## Begin Supplied material

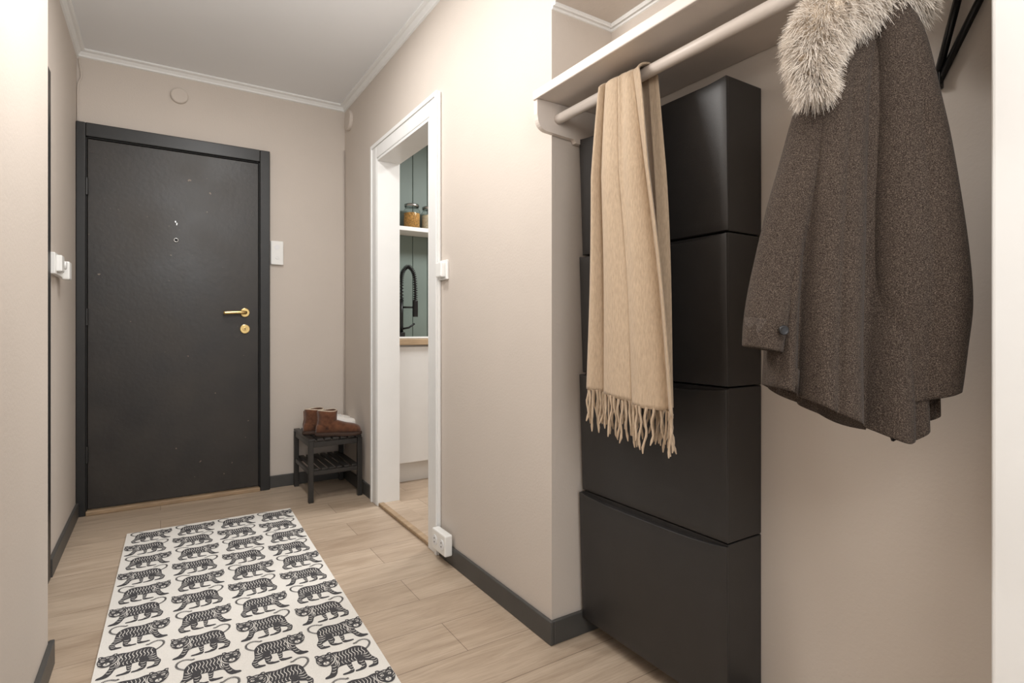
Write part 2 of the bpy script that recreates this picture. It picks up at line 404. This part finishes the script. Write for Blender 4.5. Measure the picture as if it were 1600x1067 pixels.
# ---------------------------------------------------------------- stacked shoe cabinets
XFc=1.158; Y0c=0.8495; Y1c=1.398
zs=[0.055,0.4735,0.856,1.238,1.62]
for k in range(4):
    zb=zs[k]+0.002; zt=zs[k+1]
    g=empty('shoe_cabinet',(1.3,1.15,zb))
    xb=XB-0.002
    boxes('body',[(XFc+0.012,xb,Y0c+0.002,Y1c-0.002,zb,zt-0.001)],M_plastic,bevel=0.003,seg=3,parent=g)
    ny,nz=24,14; V=[];F=[]
    for i in range(nz+1):
        v=i/nz
        for j in range(ny+1):
            u=j/ny; s=(2*u-1)
            top = zt-0.003-0.011*max(0,(1-s**4))
            bot = zb+0.001
            z = bot+(top-bot)*v
            ycen=(Y0c+Y1c)/2; hw=(Y1c-Y0c)/2
            y = ycen+s*hw
            x = XFc+0.006-0.014*v*(0.5+0.5*u) - 0.004*(1-s*s)*math.sin(v*math.pi*0.5)
            V.append((x,y,z))
    n0=len(V)
    for i in range(nz+1):
        for j in range(ny+1):
            p=V[i*(ny+1)+j]; V.append((XFc+0.0115,p[1],p[2]))
    W=ny+1
    for i in range(nz):
        for j in range(ny):
            a=i*W+j; F.append((a,a+1,a+W+1,a+W)); F.append((n0+a,n0+a+W,n0+a+W+1,n0+a+1))
    for j in range(ny):
        F.append((j,n0+j,n0+j+1,j+1)); a=nz*W+j; F.append((a,a+1,n0+a+1,n0+a))
    for i in range(nz):
        a=i*W; F.append((a,a+W,n0+a+W,n0+a)); a=i*W+ny; F.append((a,n0+a,n0+a+W,a+W))
    o=obj_from('front_flap',V,F,M_plastic,smooth=True,parent=g)
    md=o.modifiers.new('b','BEVEL'); md.width=0.002; md.segments=2; md.limit_method='ANGLE'; md.angle_limit=0.7
    for p in o.data.polygons: p.use_smooth=False if abs(p.normal.x)<0.5 else True

# ---------------------------------------------------------------- hat shelf with clothes rail
hs=empty('coat_rack_shelf',(1.2,0.9,1.7))
boxes('board',[(0.985,XB-0.001,YC+0.005,YA-0.002,1.712,1.732)],M_cream,bevel=0.003,parent=hs)
boxes('front_rim',[(0.975,0.987,YC+0.005,YA-0.002,1.709,1.738)],M_cream,bevel=0.003,parent=hs)
def arc(cx,cz,r,a0,a1,n=8): return [(cx+r*math.cos(a0+(a1-a0)*i/n),cz+r*math.sin(a0+(a1-a0)*i/n)) for i in range(n+1)]
poly=[(0.98,1.711),(0.98,1.665)]+arc(1.02,1.655,0.038,math.pi,math.pi*1.5,8)+[(1.10,1.612)]+arc(1.12,1.60,0.012,math.pi*0.5,0,4)[::1]+[(1.16,1.60),(1.19,1.625),(XB-0.002,1.625),(XB-0.002,1.711)]
prism('end_bracket',poly,'y',YA-0.02,YA-0.002,M_cream,parent=hs)
tube('rail',[(1.06,YC+0.006,1.662),(1.06,YA-0.018,1.662)],0.0155,M_cream,parent=hs,n=24)
def strut(name,a,b,wd=0.012,parent=None):
    return tube(name,[a,b],wd,M_blackmetal,parent=parent,n=4)
strut('strut_arm_1',(XB-0.012,0.471,1.482),(XB-0.012,0.4155,1.712),0.0075,hs)
strut('strut_arm_2',(XB-0.012,0.467,1.482),(XB-0.012,0.353,1.712),0.0075,hs)
boxes('strut_foot',[(XB-0.02,XB-0.001,0.460,0.479,1.474,1.505)],M_blackmetal,bevel=0.002,parent=hs)

# ---------------------------------------------------------------- scarf
scf=empty('scarf',(1.06,1.09,1.66))
def scarf_layer(name,side,top,bot,zb,ph,amp,nf):
    rows=80; cols=140; rings=[]
    R=0.019
    for i in range(rows+1):
        v=i/rows; row=[]
        for j in range(cols+1):
            u=j/cols
            if i<8:
                a=math.pi/2*(i/8); x=1.06+side*R*math.sin(a); z=1.662+R*math.cos(a)
                vv=0
            else:
                vv=(v-8/rows)/(1-8/rows)
                zend=zb[0]*(1-u)+zb[1]*u
                x=1.06+side*(R+0.006*vv); z=1.662+(zend-1.662)*vv
            e=vv**0.8
            y0=top[0]*(1-e)+bot[0]*e; y1=top[1]*(1-e)+bot[1]*e
            um=u+0.045*math.sin(2*math.pi*u*2+ph)*(1-0.4*vv)
            y=y0+(y1-y0)*u
            am=amp*(min(1,0.55+vv*1.5) if i>=8 else 0.55*i/8)
            w1=math.sin(um*math.pi*3.2+ph+vv*0.5); w2=math.sin(um*2*math.pi*4.1+ph*2-vv*0.9)
            f=(2*abs(w1)**0.9-1)*0.8+w2*0.28*(1.1-0.5*vv)+math.sin(um*2*math.pi*7.5+ph+vv)*0.12*(1-vv*0.6)
            x+=side*(f*am+am*1.1)
            y+=math.cos(um*2*math.pi*2.2+ph+vv*0.6)*am*0.8*math.sin(math.pi*u) + 0.004*math.sin(vv*6+ph)
            row.append((x,y,z))
        rings.append(row)
    o=loft(name,rings,M_scarf,closed=False,caps=False,parent=scf)
    md=o.modifiers.new('s','SOLIDIFY'); md.thickness=0.005; md.offset=0
    V=[];F=[]
    last=rings[-1]
    for k in range(nf):
        j=int((k+0.5)/nf*cols); p=Vector(last[j])
        L=random.uniform(0.085,0.12); pts=[]; ox=random.uniform(-0.012,0.012); oy=random.uniform(-0.011,0.011)
        for s in range(9):
            t=s/8; pts.append(p+Vector((ox*t*t+0.002*math.sin(t*9+k),oy*t*t+0.0025*math.sin(t*10+k*2),0.004-L*t)))
        rg=tube_rings(pts,[0.0040,0.0033,0.0029,0.0031,0.0027,0.0031,0.0027,0.0036,0.0014],7)
        b=len(V)
        for r in rg: V+= [tuple(q) for q in r]
        for i in range(8):
            for q in range(7):
                F.append((b+i*7+q,b+i*7+(q+1)%7,b+(i+1)*7+(q+1)%7,b+(i+1)*7+q))
    obj_from(name+'_fringe',V,F,M_scarf,smooth=True,parent=scf)
scarf_layer('front',-1,(1.0,1.15),(0.866,1.175),(0.795,0.835),0.9,0.022,34)
scarf_layer('back',1,(1.0,1.165),(0.96,1.285),(0.80,0.835),1.7,0.013,34)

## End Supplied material

§ Exercise details
Copy the material above exactly and drop the pictures.

§ Final answer
Write part 2 of the bpy script that recreates this picture. It picks up at line 404. This part finishes the script. Write for Blender 4.5. Measure the picture as if it were 1600x1067 pixels.
# ---------------------------------------------------------------- stacked shoe cabinets
XFc=1.158; Y0c=0.8495; Y1c=1.398
zs=[0.055,0.4735,0.856,1.238,1.62]
for k in range(4):
    zb=zs[k]+0.002; zt=zs[k+1]
    g=empty('shoe_cabinet',(1.3,1.15,zb))
    xb=XB-0.002
    boxes('body',[(XFc+0.012,xb,Y0c+0.002,Y1c-0.002,zb,zt-0.001)],M_plastic,bevel=0.003,seg=3,parent=g)
    ny,nz=24,14; V=[];F=[]
    for i in range(nz+1):
        v=i/nz
        for j in range(ny+1):
            u=j/ny; s=(2*u-1)
            top = zt-0.003-0.011*max(0,(1-s**4))
            bot = zb+0.001
            z = bot+(top-bot)*v
            ycen=(Y0c+Y1c)/2; hw=(Y1c-Y0c)/2
            y = ycen+s*hw
            x = XFc+0.006-0.014*v*(0.5+0.5*u) - 0.004*(1-s*s)*math.sin(v*math.pi*0.5)
            V.append((x,y,z))
    n0=len(V)
    for i in range(nz+1):
        for j in range(ny+1):
            p=V[i*(ny+1)+j]; V.append((XFc+0.0115,p[1],p[2]))
    W=ny+1
    for i in range(nz):
        for j in range(ny):
            a=i*W+j; F.append((a,a+1,a+W+1,a+W)); F.append((n0+a,n0+a+W,n0+a+W+1,n0+a+1))
    for j in range(ny):
        F.append((j,n0+j,n0+j+1,j+1)); a=nz*W+j; F.append((a,a+1,n0+a+1,n0+a))
    for i in range(nz):
        a=i*W; F.append((a,a+W,n0+a+W,n0+a)); a=i*W+ny; F.append((a,n0+a,n0+a+W,a+W))
    o=obj_from('front_flap',V,F,M_plastic,smooth=True,parent=g)
    md=o.modifiers.new('b','BEVEL'); md.width=0.002; md.segments=2; md.limit_method='ANGLE'; md.angle_limit=0.7
    for p in o.data.polygons: p.use_smooth=False if abs(p.normal.x)<0.5 else True

# ---------------------------------------------------------------- hat shelf with clothes rail
hs=empty('coat_rack_shelf',(1.2,0.9,1.7))
boxes('board',[(0.985,XB-0.001,YC+0.005,YA-0.002,1.712,1.732)],M_cream,bevel=0.003,parent=hs)
boxes('front_rim',[(0.975,0.987,YC+0.005,YA-0.002,1.709,1.738)],M_cream,bevel=0.003,parent=hs)
def arc(cx,cz,r,a0,a1,n=8): return [(cx+r*math.cos(a0+(a1-a0)*i/n),cz+r*math.sin(a0+(a1-a0)*i/n)) for i in range(n+1)]
poly=[(0.98,1.711),(0.98,1.665)]+arc(1.02,1.655,0.038,math.pi,math.pi*1.5,8)+[(1.10,1.612)]+arc(1.12,1.60,0.012,math.pi*0.5,0,4)[::1]+[(1.16,1.60),(1.19,1.625),(XB-0.002,1.625),(XB-0.002,1.711)]
prism('end_bracket',poly,'y',YA-0.02,YA-0.002,M_cream,parent=hs)
tube('rail',[(1.06,YC+0.006,1.662),(1.06,YA-0.018,1.662)],0.0155,M_cream,parent=hs,n=24)
def strut(name,a,b,wd=0.012,parent=None):
    return tube(name,[a,b],wd,M_blackmetal,parent=parent,n=4)
strut('strut_arm_1',(XB-0.012,0.471,1.482),(XB-0.012,0.4155,1.712),0.0075,hs)
strut('strut_arm_2',(XB-0.012,0.467,1.482),(XB-0.012,0.353,1.712),0.0075,hs)
boxes('strut_foot',[(XB-0.02,XB-0.001,0.460,0.479,1.474,1.505)],M_blackmetal,bevel=0.002,parent=hs)

# ---------------------------------------------------------------- scarf
scf=empty('scarf',(1.06,1.09,1.66))
def scarf_layer(name,side,top,bot,zb,ph,amp,nf):
    rows=80; cols=140; rings=[]
    R=0.019
    for i in range(rows+1):
        v=i/rows; row=[]
        for j in range(cols+1):
            u=j/cols
            if i<8:
                a=math.pi/2*(i/8); x=1.06+side*R*math.sin(a); z=1.662+R*math.cos(a)
                vv=0
            else:
                vv=(v-8/rows)/(1-8/rows)
                zend=zb[0]*(1-u)+zb[1]*u
                x=1.06+side*(R+0.006*vv); z=1.662+(zend-1.662)*vv
            e=vv**0.8
            y0=top[0]*(1-e)+bot[0]*e; y1=top[1]*(1-e)+bot[1]*e
            um=u+0.045*math.sin(2*math.pi*u*2+ph)*(1-0.4*vv)
            y=y0+(y1-y0)*u
            am=amp*(min(1,0.55+vv*1.5) if i>=8 else 0.55*i/8)
            w1=math.sin(um*math.pi*3.2+ph+vv*0.5); w2=math.sin(um*2*math.pi*4.1+ph*2-vv*0.9)
            f=(2*abs(w1)**0.9-1)*0.8+w2*0.28*(1.1-0.5*vv)+math.sin(um*2*math.pi*7.5+ph+vv)*0.12*(1-vv*0.6)
            x+=side*(f*am+am*1.1)
            y+=math.cos(um*2*math.pi*2.2+ph+vv*0.6)*am*0.8*math.sin(math.pi*u) + 0.004*math.sin(vv*6+ph)
            row.append((x,y,z))
        rings.append(row)
    o=loft(name,rings,M_scarf,closed=False,caps=False,parent=scf)
    md=o.modifiers.new('s','SOLIDIFY'); md.thickness=0.005; md.offset=0
    V=[];F=[]
    last=rings[-1]
    for k in range(nf):
        j=int((k+0.5)/nf*cols); p=Vector(last[j])
        L=random.uniform(0.085,0.12); pts=[]; ox=random.uniform(-0.012,0.012); oy=random.uniform(-0.011,0.011)
        for s in range(9):
            t=s/8; pts.append(p+Vector((ox*t*t+0.002*math.sin(t*9+k),oy*t*t+0.0025*math.sin(t*10+k*2),0.004-L*t)))
        rg=tube_rings(pts,[0.0040,0.0033,0.0029,0.0031,0.0027,0.0031,0.0027,0.0036,0.0014],7)
        b=len(V)
        for r in rg: V+= [tuple(q) for q in r]
        for i in range(8):
            for q in range(7):
                F.append((b+i*7+q,b+i*7+(q+1)%7,b+(i+1)*7+(q+1)%7,b+(i+1)*7+q))
    obj_from(name+'_fringe',V,F,M_scarf,smooth=True,parent=scf)
scarf_layer('front',-1,(1.0,1.15),(0.866,1.175),(0.795,0.835),0.9,0.022,34)
scarf_layer('back',1,(1.0,1.165),(0.96,1.285),(0.80,0.835),1.7,0.013,34)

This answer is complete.